H2 production from methane decomposition by fullerene at low temperature

• Published in: International journal of hydrogen energy Vol. 45; no. 28; pp. 14347 - 14353
• Main Authors: Tokunaga, Tomoharu, Kuno, Kohei, Kawakami, Takumi, Yamamoto, Takahisa, Yoshigoe, Akitaka
• Format: Journal Article
• Language: English
• Published: Elsevier Ltd 21.05.2020
• Subjects: Carbon catalyst; Fullerene; Hydrogen; Methane; Fullerene; Methane; Hydrogen; Carbon catalyst
• ISSN: 0360-3199
• DOI: 10.1016/j.ijhydene.2020.03.178

Carbon materials have previously been reported to work as catalysts for hydrogen (H2) production from hydrocarbons. Mechanisms of the catalytic behavior of graphite and carbon black (CB) have often been discussed in literature. Graphite and CB is constructed from mainly 6-membered rings with sp2 bonds. To understand the catalytic behavior of carbon materials for H2 production by methane (CH4) decomposition, the catalytic behavior of fullerenes with 6-membered rings and also those comprising 5- and 7-membered rings with sp2 bonds and their associated mechanisms should be investigated.
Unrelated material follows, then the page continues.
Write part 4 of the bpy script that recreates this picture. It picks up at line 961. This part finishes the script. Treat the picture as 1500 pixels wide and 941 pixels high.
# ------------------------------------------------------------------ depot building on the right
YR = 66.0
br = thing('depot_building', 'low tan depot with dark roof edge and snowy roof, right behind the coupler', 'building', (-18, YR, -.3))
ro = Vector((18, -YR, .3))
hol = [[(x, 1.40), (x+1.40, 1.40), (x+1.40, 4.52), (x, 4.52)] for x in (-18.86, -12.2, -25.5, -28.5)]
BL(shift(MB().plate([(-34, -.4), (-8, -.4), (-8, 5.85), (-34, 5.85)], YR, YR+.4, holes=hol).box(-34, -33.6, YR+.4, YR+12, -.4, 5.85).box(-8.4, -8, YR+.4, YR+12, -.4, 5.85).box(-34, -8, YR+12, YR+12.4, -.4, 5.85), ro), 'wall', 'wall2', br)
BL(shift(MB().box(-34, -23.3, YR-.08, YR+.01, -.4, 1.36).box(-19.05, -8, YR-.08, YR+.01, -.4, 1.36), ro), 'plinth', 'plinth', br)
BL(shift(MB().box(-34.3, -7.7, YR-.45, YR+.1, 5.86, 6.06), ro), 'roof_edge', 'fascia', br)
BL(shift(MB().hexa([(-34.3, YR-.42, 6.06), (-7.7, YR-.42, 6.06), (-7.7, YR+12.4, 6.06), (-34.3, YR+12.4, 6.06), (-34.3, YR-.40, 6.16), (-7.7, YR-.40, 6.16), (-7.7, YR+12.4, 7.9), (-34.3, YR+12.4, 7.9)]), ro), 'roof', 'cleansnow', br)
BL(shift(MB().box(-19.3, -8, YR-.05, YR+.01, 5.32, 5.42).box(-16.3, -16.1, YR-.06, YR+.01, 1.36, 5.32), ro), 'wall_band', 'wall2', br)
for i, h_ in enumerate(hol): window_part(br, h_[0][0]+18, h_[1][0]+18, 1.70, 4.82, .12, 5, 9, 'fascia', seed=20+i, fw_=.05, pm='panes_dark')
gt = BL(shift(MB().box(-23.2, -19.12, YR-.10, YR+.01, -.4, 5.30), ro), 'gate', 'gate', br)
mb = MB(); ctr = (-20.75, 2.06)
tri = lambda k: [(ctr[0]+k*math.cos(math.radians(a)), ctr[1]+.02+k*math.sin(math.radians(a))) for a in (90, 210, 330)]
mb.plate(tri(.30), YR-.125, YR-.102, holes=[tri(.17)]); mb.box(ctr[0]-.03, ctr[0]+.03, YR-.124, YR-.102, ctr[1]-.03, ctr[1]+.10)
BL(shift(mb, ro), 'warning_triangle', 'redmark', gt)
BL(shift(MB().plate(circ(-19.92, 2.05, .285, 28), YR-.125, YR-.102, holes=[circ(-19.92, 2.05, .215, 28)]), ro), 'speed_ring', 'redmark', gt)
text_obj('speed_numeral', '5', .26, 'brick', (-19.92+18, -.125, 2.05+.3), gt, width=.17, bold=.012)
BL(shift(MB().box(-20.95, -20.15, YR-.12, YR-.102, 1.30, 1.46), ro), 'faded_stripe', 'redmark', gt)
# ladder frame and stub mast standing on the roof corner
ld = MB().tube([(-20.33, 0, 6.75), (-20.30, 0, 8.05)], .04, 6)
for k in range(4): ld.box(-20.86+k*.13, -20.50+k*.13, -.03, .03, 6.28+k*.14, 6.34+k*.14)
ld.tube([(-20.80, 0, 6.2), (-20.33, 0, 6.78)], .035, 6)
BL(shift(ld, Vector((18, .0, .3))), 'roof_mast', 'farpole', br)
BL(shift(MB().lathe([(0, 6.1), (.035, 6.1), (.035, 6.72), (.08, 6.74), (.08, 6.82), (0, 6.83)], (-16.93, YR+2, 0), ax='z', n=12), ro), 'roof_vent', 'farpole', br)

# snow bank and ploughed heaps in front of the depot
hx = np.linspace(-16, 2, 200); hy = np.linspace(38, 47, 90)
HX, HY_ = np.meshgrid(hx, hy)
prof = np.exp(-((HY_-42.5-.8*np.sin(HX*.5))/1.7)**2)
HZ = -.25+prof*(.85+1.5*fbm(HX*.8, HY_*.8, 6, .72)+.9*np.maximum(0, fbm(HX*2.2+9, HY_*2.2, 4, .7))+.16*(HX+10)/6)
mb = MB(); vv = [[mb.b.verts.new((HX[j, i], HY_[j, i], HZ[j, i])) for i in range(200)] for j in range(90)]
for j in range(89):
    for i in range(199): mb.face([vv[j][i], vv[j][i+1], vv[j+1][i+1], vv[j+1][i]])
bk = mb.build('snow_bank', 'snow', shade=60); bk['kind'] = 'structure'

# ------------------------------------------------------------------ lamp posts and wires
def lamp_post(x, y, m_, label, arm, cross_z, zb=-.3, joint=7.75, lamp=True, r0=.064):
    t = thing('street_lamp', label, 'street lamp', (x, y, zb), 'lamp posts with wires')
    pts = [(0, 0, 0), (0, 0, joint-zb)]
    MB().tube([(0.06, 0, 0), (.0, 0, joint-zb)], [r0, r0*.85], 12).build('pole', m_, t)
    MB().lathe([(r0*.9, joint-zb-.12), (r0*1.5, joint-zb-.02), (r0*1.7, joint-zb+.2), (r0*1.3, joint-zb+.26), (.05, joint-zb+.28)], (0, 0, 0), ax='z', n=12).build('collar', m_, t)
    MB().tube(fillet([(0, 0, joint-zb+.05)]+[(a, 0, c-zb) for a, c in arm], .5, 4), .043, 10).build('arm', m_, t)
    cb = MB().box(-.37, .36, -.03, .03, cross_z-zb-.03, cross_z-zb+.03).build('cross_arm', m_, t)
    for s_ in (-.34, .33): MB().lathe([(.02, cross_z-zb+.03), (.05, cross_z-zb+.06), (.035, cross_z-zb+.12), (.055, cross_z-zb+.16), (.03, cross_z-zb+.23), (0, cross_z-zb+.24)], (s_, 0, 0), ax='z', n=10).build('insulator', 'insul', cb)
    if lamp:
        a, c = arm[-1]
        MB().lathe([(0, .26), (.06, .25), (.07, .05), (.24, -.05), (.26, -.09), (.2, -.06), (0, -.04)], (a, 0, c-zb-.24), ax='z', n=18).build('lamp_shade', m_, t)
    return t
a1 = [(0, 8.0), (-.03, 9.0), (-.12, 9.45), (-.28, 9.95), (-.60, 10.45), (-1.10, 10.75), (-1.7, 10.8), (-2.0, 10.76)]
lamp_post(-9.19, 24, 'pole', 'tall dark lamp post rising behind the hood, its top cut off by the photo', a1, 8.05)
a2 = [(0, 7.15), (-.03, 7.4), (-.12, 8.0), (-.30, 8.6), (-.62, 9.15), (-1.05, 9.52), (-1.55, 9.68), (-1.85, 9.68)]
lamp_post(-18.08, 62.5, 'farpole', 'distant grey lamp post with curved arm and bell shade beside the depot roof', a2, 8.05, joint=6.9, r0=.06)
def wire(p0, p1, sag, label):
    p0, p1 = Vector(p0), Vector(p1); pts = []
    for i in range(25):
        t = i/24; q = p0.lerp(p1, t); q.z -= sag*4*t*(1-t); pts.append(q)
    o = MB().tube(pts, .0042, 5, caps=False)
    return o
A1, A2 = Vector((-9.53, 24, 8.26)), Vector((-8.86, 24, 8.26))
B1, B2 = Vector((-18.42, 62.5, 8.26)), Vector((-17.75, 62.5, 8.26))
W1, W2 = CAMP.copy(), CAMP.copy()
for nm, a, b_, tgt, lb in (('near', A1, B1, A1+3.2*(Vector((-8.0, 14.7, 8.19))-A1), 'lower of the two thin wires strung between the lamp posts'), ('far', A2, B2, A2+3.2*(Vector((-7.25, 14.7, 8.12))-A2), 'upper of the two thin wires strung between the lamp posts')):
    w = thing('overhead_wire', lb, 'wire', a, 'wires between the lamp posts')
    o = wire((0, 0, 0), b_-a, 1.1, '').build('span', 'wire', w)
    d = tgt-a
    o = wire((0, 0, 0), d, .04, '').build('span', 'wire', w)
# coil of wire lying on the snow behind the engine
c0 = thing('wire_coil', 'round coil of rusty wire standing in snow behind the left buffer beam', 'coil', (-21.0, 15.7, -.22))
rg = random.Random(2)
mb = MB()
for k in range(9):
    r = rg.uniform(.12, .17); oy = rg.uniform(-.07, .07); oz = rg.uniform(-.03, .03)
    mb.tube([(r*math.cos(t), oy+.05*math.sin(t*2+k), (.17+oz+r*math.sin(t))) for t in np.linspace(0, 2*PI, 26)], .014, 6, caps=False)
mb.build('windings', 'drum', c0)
In this study, the fullerene catalyst activity has been investigated using gas chromatography and the electronic states and nanoscale structures have been analyzed. H2 production started at 400 °C and the H2 production rate gradually increased with time, and the activation energy of the fullerene for H2 production by CH4 decomposition was found to be 166 kJ/mol. Moreover, in situ heating X-ray photon spectroscopy (XPS) measurements showed that the π-π∗ transition signal becomes stronger with increasing temperature above the threshold of 300 °C. The transition of the π electrons to π∗ orbitals upon heating is expected to decompose CH4 absorbed on fullerene. Moreover, transmission electron microscopy (TEM) analysis revealed that the generated carbon atoms from the CH4 decomposition were deposited onto the surfaces of the fullerenes, forming amorphous and layered concentric sphere carbon. Amorphous carbon is reported to not work as a catalyst for CH4 decomposition at around 400 °C. From XPS analysis and TEM observations of these two structures, it is anticipated that the ring structures without 6-membered rings in carbon materials with sp2 bonding contribute to this catalytic behavior for CH4 decomposition at a low temperature of 400 °C. •Fullerenes have catalytic ability for H2 production from CH4 starting from 400 °C.•In situ heating XPS analysis showed that π electrons were exited from 400 °C.•Amorphous and concentric sphere carbon appeared only after reaction with fullerene.•H2 production rate gradually became higher with time.•Ring structures without 6-membered rings of carbon can have catalytic abilities.